- **DATA EXCERPT**
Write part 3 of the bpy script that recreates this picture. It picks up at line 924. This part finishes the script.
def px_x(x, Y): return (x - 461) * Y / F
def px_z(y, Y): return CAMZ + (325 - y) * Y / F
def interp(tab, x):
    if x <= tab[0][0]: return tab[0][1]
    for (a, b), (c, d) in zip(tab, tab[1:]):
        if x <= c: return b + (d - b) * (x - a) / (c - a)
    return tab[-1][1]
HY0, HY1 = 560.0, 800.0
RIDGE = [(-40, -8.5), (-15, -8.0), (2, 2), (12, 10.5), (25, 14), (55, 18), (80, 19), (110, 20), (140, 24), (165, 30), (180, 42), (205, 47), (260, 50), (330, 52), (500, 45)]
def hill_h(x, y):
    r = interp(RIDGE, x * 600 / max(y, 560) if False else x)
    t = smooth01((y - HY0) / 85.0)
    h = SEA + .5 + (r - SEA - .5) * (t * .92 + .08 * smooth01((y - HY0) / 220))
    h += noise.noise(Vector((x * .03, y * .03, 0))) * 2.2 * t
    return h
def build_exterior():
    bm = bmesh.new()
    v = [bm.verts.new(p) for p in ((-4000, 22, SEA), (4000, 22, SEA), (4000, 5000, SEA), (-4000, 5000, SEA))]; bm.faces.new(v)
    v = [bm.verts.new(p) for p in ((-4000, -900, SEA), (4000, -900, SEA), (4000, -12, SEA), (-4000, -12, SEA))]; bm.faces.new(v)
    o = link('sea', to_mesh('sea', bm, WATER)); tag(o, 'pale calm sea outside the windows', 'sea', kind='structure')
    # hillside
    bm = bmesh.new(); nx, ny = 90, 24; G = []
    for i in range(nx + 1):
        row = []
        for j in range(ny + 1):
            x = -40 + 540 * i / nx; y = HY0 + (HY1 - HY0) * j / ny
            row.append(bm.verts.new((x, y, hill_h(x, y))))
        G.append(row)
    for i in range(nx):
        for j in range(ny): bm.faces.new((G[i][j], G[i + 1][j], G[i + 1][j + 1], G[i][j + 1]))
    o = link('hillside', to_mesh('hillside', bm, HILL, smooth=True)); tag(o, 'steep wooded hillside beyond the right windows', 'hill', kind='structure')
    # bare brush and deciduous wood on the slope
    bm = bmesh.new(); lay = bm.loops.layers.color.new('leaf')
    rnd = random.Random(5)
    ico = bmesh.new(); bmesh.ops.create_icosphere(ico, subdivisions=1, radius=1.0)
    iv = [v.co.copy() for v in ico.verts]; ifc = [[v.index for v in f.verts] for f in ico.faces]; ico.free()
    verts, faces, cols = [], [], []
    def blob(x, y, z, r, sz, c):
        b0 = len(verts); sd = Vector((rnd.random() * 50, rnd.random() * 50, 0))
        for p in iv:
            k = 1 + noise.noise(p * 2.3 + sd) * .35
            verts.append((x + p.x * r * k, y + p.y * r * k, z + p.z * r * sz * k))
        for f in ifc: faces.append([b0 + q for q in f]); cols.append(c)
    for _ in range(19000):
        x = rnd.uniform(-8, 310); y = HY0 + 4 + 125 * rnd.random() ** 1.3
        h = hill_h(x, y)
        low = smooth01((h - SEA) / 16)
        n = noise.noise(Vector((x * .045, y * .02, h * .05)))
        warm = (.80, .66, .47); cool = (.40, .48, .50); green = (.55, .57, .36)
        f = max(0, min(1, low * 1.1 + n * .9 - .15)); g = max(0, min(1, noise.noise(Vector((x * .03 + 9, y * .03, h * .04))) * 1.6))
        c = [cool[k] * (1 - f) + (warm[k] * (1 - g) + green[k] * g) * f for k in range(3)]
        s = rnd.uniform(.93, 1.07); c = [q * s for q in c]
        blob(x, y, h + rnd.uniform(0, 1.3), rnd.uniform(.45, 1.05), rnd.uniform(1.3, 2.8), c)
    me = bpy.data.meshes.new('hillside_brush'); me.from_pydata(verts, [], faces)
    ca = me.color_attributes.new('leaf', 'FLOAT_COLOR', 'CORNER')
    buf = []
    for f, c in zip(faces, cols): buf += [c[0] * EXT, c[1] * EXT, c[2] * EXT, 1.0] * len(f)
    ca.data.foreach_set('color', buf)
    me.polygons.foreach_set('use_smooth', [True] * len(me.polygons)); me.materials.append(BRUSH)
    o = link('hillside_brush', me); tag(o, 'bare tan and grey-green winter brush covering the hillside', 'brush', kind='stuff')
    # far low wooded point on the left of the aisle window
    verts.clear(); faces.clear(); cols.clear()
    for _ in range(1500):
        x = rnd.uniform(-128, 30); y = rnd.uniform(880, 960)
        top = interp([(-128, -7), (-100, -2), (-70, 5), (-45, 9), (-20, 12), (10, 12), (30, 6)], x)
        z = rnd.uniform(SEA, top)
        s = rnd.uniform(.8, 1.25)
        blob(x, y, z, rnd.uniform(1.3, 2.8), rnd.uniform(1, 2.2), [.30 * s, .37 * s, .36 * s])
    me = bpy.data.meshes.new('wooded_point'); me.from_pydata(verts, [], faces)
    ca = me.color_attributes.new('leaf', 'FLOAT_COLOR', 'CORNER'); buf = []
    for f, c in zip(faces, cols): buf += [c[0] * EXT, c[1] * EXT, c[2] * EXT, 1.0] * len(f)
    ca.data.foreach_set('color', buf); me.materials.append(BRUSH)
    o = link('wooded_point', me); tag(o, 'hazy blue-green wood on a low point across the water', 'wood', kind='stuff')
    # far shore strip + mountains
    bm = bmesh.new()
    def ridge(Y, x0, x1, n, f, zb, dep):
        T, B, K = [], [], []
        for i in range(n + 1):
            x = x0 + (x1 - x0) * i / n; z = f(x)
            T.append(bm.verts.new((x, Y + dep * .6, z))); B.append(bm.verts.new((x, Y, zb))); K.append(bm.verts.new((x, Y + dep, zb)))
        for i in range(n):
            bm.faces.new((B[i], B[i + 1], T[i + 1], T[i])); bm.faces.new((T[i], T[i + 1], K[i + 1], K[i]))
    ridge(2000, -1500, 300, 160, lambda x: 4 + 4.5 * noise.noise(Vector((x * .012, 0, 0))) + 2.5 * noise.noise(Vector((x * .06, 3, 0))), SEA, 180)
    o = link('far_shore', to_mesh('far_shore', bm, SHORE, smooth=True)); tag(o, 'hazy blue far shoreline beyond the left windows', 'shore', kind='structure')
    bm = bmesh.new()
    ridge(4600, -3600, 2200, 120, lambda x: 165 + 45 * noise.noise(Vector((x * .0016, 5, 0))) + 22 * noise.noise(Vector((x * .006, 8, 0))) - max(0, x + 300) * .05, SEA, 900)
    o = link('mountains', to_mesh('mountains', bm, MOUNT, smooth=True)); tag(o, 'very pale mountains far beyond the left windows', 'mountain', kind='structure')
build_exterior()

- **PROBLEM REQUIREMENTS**
Reproduce the data shown above exactly.

- **THE RESPONSE**
Write part 3 of the bpy script that recreates this picture. It picks up at line 924. This part finishes the script.
def px_x(x, Y): return (x - 461) * Y / F
def px_z(y, Y): return CAMZ + (325 - y) * Y / F
def interp(tab, x):
    if x <= tab[0][0]: return tab[0][1]
    for (a, b), (c, d) in zip(tab, tab[1:]):
        if x <= c: return b + (d - b) * (x - a) / (c - a)
    return tab[-1][1]
HY0, HY1 = 560.0, 800.0
RIDGE = [(-40, -8.5), (-15, -8.0), (2, 2), (12, 10.5), (25, 14), (55, 18), (80, 19), (110, 20), (140, 24), (165, 30), (180, 42), (205, 47), (260, 50), (330, 52), (500, 45)]
def hill_h(x, y):
    r = interp(RIDGE, x * 600 / max(y, 560) if False else x)
    t = smooth01((y - HY0) / 85.0)
    h = SEA + .5 + (r - SEA - .5) * (t * .92 + .08 * smooth01((y - HY0) / 220))
    h += noise.noise(Vector((x * .03, y * .03, 0))) * 2.2 * t
    return h
def build_exterior():
    bm = bmesh.new()
    v = [bm.verts.new(p) for p in ((-4000, 22, SEA), (4000, 22, SEA), (4000, 5000, SEA), (-4000, 5000, SEA))]; bm.faces.new(v)
    v = [bm.verts.new(p) for p in ((-4000, -900, SEA), (4000, -900, SEA), (4000, -12, SEA), (-4000, -12, SEA))]; bm.faces.new(v)
    o = link('sea', to_mesh('sea', bm, WATER)); tag(o, 'pale calm sea outside the windows', 'sea', kind='structure')
    # hillside
    bm = bmesh.new(); nx, ny = 90, 24; G = []
    for i in range(nx + 1):
        row = []
        for j in range(ny + 1):
            x = -40 + 540 * i / nx; y = HY0 + (HY1 - HY0) * j / ny
            row.append(bm.verts.new((x, y, hill_h(x, y))))
        G.append(row)
    for i in range(nx):
        for j in range(ny): bm.faces.new((G[i][j], G[i + 1][j], G[i + 1][j + 1], G[i][j + 1]))
    o = link('hillside', to_mesh('hillside', bm, HILL, smooth=True)); tag(o, 'steep wooded hillside beyond the right windows', 'hill', kind='structure')
    # bare brush and deciduous wood on the slope
    bm = bmesh.new(); lay = bm.loops.layers.color.new('leaf')
    rnd = random.Random(5)
    ico = bmesh.new(); bmesh.ops.create_icosphere(ico, subdivisions=1, radius=1.0)
    iv = [v.co.copy() for v in ico.verts]; ifc = [[v.index for v in f.verts] for f in ico.faces]; ico.free()
    verts, faces, cols = [], [], []
    def blob(x, y, z, r, sz, c):
        b0 = len(verts); sd = Vector((rnd.random() * 50, rnd.random() * 50, 0))
        for p in iv:
            k = 1 + noise.noise(p * 2.3 + sd) * .35
            verts.append((x + p.x * r * k, y + p.y * r * k, z + p.z * r * sz * k))
        for f in ifc: faces.append([b0 + q for q in f]); cols.append(c)
    for _ in range(19000):
        x = rnd.uniform(-8, 310); y = HY0 + 4 + 125 * rnd.random() ** 1.3
        h = hill_h(x, y)
        low = smooth01((h - SEA) / 16)
        n = noise.noise(Vector((x * .045, y * .02, h * .05)))
        warm = (.80, .66, .47); cool = (.40, .48, .50); green = (.55, .57, .36)
        f = max(0, min(1, low * 1.1 + n * .9 - .15)); g = max(0, min(1, noise.noise(Vector((x * .03 + 9, y * .03, h * .04))) * 1.6))
        c = [cool[k] * (1 - f) + (warm[k] * (1 - g) + green[k] * g) * f for k in range(3)]
        s = rnd.uniform(.93, 1.07); c = [q * s for q in c]
        blob(x, y, h + rnd.uniform(0, 1.3), rnd.uniform(.45, 1.05), rnd.uniform(1.3, 2.8), c)
    me = bpy.data.meshes.new('hillside_brush'); me.from_pydata(verts, [], faces)
    ca = me.color_attributes.new('leaf', 'FLOAT_COLOR', 'CORNER')
    buf = []
    for f, c in zip(faces, cols): buf += [c[0] * EXT, c[1] * EXT, c[2] * EXT, 1.0] * len(f)
    ca.data.foreach_set('color', buf)
    me.polygons.foreach_set('use_smooth', [True] * len(me.polygons)); me.materials.append(BRUSH)
    o = link('hillside_brush', me); tag(o, 'bare tan and grey-green winter brush covering the hillside', 'brush', kind='stuff')
    # far low wooded point on the left of the aisle window
    verts.clear(); faces.clear(); cols.clear()
    for _ in range(1500):
        x = rnd.uniform(-128, 30); y = rnd.uniform(880, 960)
        top = interp([(-128, -7), (-100, -2), (-70, 5), (-45, 9), (-20, 12), (10, 12), (30, 6)], x)
        z = rnd.uniform(SEA, top)
        s = rnd.uniform(.8, 1.25)
        blob(x, y, z, rnd.uniform(1.3, 2.8), rnd.uniform(1, 2.2), [.30 * s, .37 * s, .36 * s])
    me = bpy.data.meshes.new('wooded_point'); me.from_pydata(verts, [], faces)
    ca = me.color_attributes.new('leaf', 'FLOAT_COLOR', 'CORNER'); buf = []
    for f, c in zip(faces, cols): buf += [c[0] * EXT, c[1] * EXT, c[2] * EXT, 1.0] * len(f)
    ca.data.foreach_set('color', buf); me.materials.append(BRUSH)
    o = link('wooded_point', me); tag(o, 'hazy blue-green wood on a low point across the water', 'wood', kind='stuff')
    # far shore strip + mountains
    bm = bmesh.new()
    def ridge(Y, x0, x1, n, f, zb, dep):
        T, B, K = [], [], []
        for i in range(n + 1):
            x = x0 + (x1 - x0) * i / n; z = f(x)
            T.append(bm.verts.new((x, Y + dep * .6, z))); B.append(bm.verts.new((x, Y, zb))); K.append(bm.verts.new((x, Y + dep, zb)))
        for i in range(n):
            bm.faces.new((B[i], B[i + 1], T[i + 1], T[i])); bm.faces.new((T[i], T[i + 1], K[i + 1], K[i]))
    ridge(2000, -1500, 300, 160, lambda x: 4 + 4.5 * noise.noise(Vector((x * .012, 0, 0))) + 2.5 * noise.noise(Vector((x * .06, 3, 0))), SEA, 180)
    o = link('far_shore', to_mesh('far_shore', bm, SHORE, smooth=True)); tag(o, 'hazy blue far shoreline beyond the left windows', 'shore', kind='structure')
    bm = bmesh.new()
    ridge(4600, -3600, 2200, 120, lambda x: 165 + 45 * noise.noise(Vector((x * .0016, 5, 0))) + 22 * noise.noise(Vector((x * .006, 8, 0))) - max(0, x + 300) * .05, SEA, 900)
    o = link('mountains', to_mesh('mountains', bm, MOUNT, smooth=True)); tag(o, 'very pale mountains far beyond the left windows', 'mountain', kind='structure')
build_exterior()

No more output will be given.